How they did it— NASA’s Transiting Exoplanet Survey Satellite, or TESS, was instrumental in discovering the three gas giants, which first showed up in TESS images taken in 2018 and 2019. TESS monitors stars for changes in brightness associated with the transit — that is, passing of a planet — in front of that star. The changes in brightness and their duration help astronomers detect and characterize the exoplanets transiting the stars.
“TESS is really revolutionizing our ability to find these evolved transiting planets, revealing the hottest planets transiting evolved stars with the shortest period so far,” Grunblatt said.
Grunblatt and his colleagues confirmed the discovery of the three exoplanets using a spectrometer at the Keck Observatory on Maunakea, Hawaii.
Why it matters— Given that barely a decade ago, astronomers didn’t think planets like TOI-2337 b existed at all, the discovery of these exoplanets adds to a new but expanding catalog of worlds that are expanding our understanding of what is possible in the universe.
“We’re starting to build up a population, but there’s still a lot of questions that we need a larger planet population to answer,” Grunblatt said.
When astronomers only had our solar system as a model, which was not that long ago, it would have seemed strange to think gas giants could end up anywhere near their stars. After all, the gas giants of our Solar System are the outer planets.
But hot Jupiters are turning out to be fairly abundant in the universe, and just how they come to orbit so close to their stars could tell us a lot about why our own Jupiter kept its distance — and what that might mean for life here and throughout the cosmos.
The study of these systems should tell us how giant planets move throughout their lives, how that affects their smaller neighbors and then puffs them up during a fiery death dive into their host stars,” Grunblatt said.
What’s next— Scientists would like to understand why TOI-2339 b is so much denser than other exoplanets and get more accurate characterizations of their attributes, something the ongoing TESS mission can help with.

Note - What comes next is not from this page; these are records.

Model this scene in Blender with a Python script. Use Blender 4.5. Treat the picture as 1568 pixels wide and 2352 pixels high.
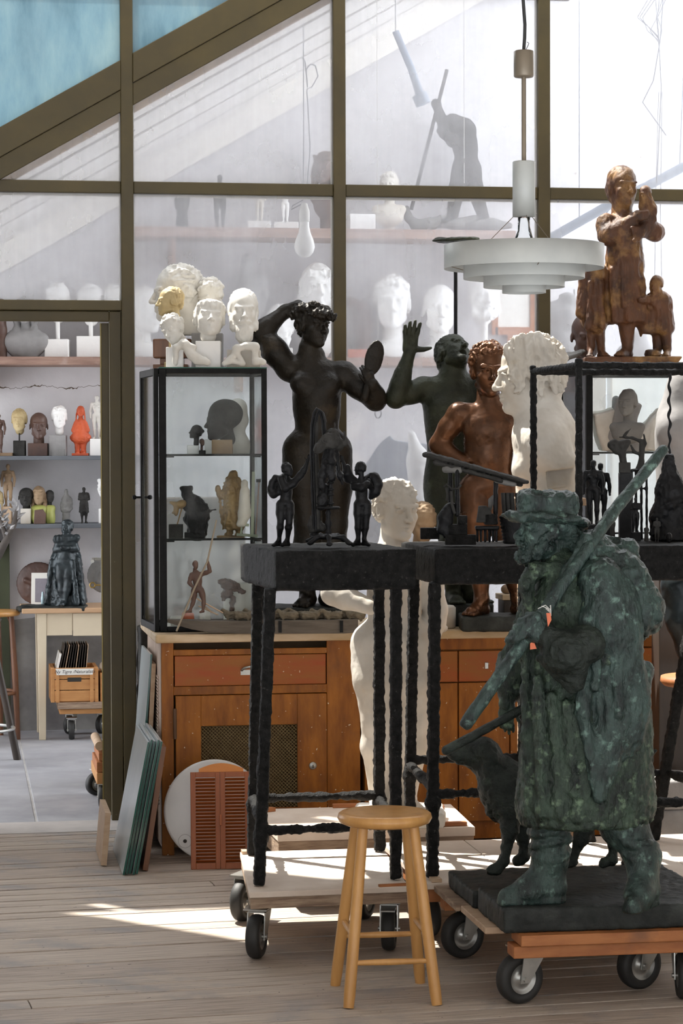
import bpy, bmesh, math, random
import numpy as np
from mathutils import Vector, Matrix

for _o in list(bpy.data.objects): bpy.data.objects.remove(_o)
SC = bpy.context.scene
COL = SC.collection
random.seed(7)

# ---------------------------------------------------------------- camera
FPX = 5488.0; CXP, CYP = 784.0, 1176.0; CAMZ = 1.72
YAW = math.radians(9.05); PITCH = math.atan(136 / FPX); ROLL = 0.0032
_cf = np.array([math.sin(YAW) * math.cos(PITCH), math.cos(YAW) * math.cos(PITCH), -math.sin(PITCH)])
_cr = np.array([math.cos(YAW), -math.sin(YAW), 0.0]); _cu = np.cross(_cr, _cf)
_r = _cr * math.cos(ROLL) - _cu * math.sin(ROLL); _u = _cu * math.cos(ROLL) + _cr * math.sin(ROLL)
FH = np.array([math.sin(YAW), math.cos(YAW), 0.0]); RH = _cr.copy(); EYE = np.array([0, 0, CAMZ])
cam = bpy.data.cameras.new('camera'); cam.sensor_fit = 'VERTICAL'; cam.sensor_height = 36.0
cam.lens = FPX / 2352 * 36.0; cam.clip_start = .1; cam.clip_end = 200
camo = bpy.data.objects.new('camera', cam); COL.objects.link(camo)
camo.matrix_world = Matrix(((_r[0], _u[0], -_cf[0], 0), (_r[1], _u[1], -_cf[1], 0), (_r[2], _u[2], -_cf[2], CAMZ), (0, 0, 0, 1)))
SC.camera = camo

# ---------------------------------------------------------------- light
w = bpy.data.worlds.new('world'); SC.world = w; w.use_nodes = True
_bg = w.node_tree.nodes['Background']
_bg.inputs[0].default_value = (.93, .96, 1.0, 1); _bg.inputs[1].default_value = 4.2
SUNTRAVEL = Vector((.369, -.444, -1.0)).normalized()      # over the lean-to, from behind left
sl = bpy.data.lights.new('sun', 'SUN'); sl.energy = 10.5; sl.angle = math.radians(.6); sl.color = (1, .95, .86)
so = bpy.data.objects.new('sun', sl); COL.objects.link(so); so.location = (-1, 14, 9)
so.rotation_euler = SUNTRAVEL.to_track_quat('-Z', 'Y').to_euler()
SC.view_settings.view_transform = 'Standard'; SC.view_settings.look = 'None'
SC.view_settings.gamma = 1; SC.view_settings.exposure = 0.25; SC.view_settings.use_curve_mapping = False
SC.cycles.transparent_max_bounces = 16; SC.cycles.max_bounces = 8

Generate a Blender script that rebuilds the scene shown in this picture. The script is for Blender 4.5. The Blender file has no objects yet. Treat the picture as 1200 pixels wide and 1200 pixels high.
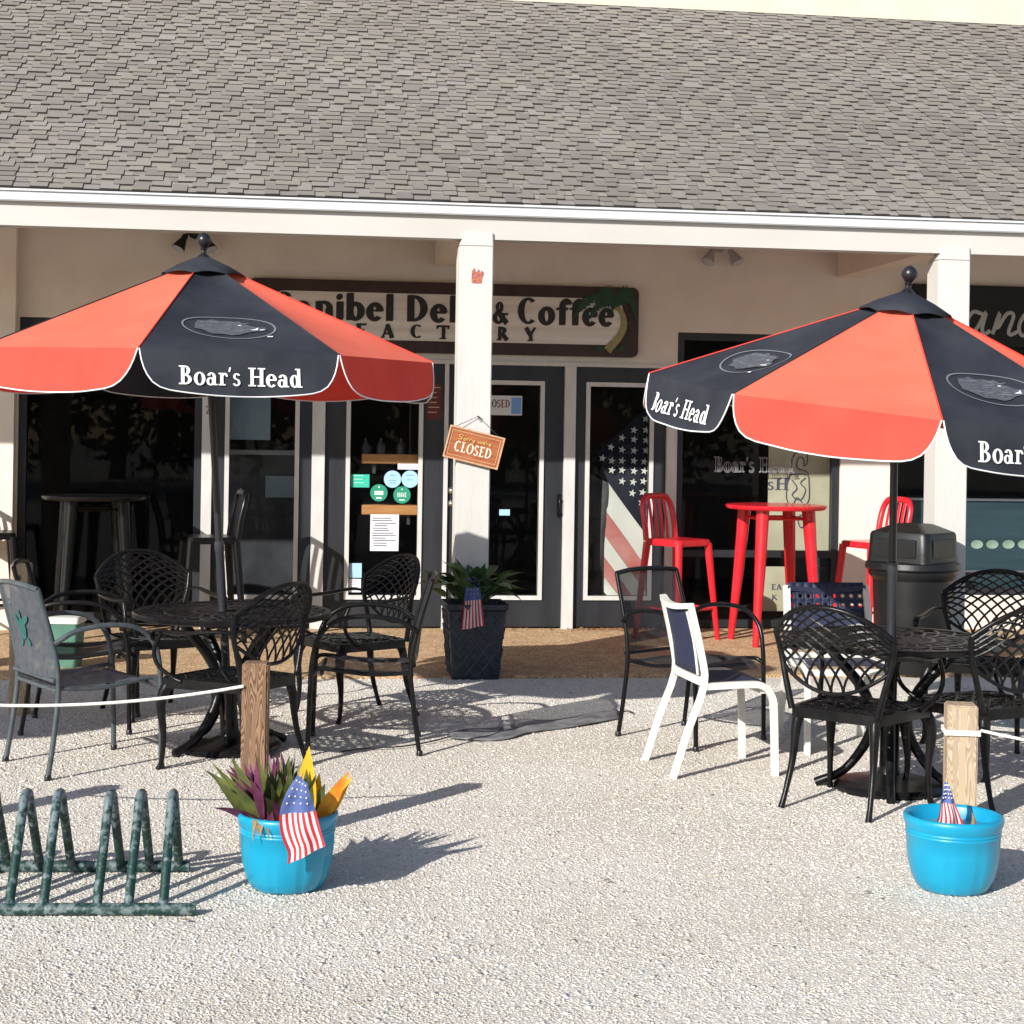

And of course, NASA will soon have a new tool in place for exoplanetary astronomers.
TOI-4329, Grunblatt said, is an attractive follow-up target for the James Webb Space Telescope when it comes online later this summer. Webb can measure the amounts of water and carbon dioxide in TOI-4329 b’s atmosphere, which “can tell us more about the location where this planet formed, and will provide constraints on how far the planet had to migrate and up at its current orbit.”
Abstract: Giant planets on short-period orbits are predicted to be inflated and eventually engulfed by their host stars. However, the detailed timescales and stages of these processes are not well known. Here we present the discovery of three hot Jupiters (P < 10 d) orbiting evolved, intermediate-mass stars (≈ 1.5 M , 2 R < R? < 5 R ). By combining TESS photometry with ground-based photometry and radial velocity measurements, we report masses and radii for these three planets between 0.4 and 1.8 MJ and 0.8 and 1.8 RJ. TOI-2337b has the shortest period (P=2.99432 ± 0.00008 d) of any planet discovered around a red giant star to date. Both TOI-4329b and TOI-2669b appear to be inflated, but TOI-2337b does not show any sign of inflation. The large radii and relatively low masses of TOI-4329b and TOI-2669b place them among the lowest density hot Jupiters currently known, while TOI-2337b is conversely one of the highest. All three planets have orbital eccentricities below 0.2. The large spread in radii for these systems implies that planet inflation has a complex dependence on planet mass, radius, incident flux, and orbital properties. We predict that TOI-2337b has the shortest orbital decay timescale of any planet currently known, but do not detect any orbital decay in this system. Transmission spectroscopy of TOI-4329b would provide a favorable opportunity for the detection of water, carbon dioxide and carbon monoxide features in the atmosphere of a planet orbiting an evolved star, and could yield new information about planet formation and atmospheric evolution.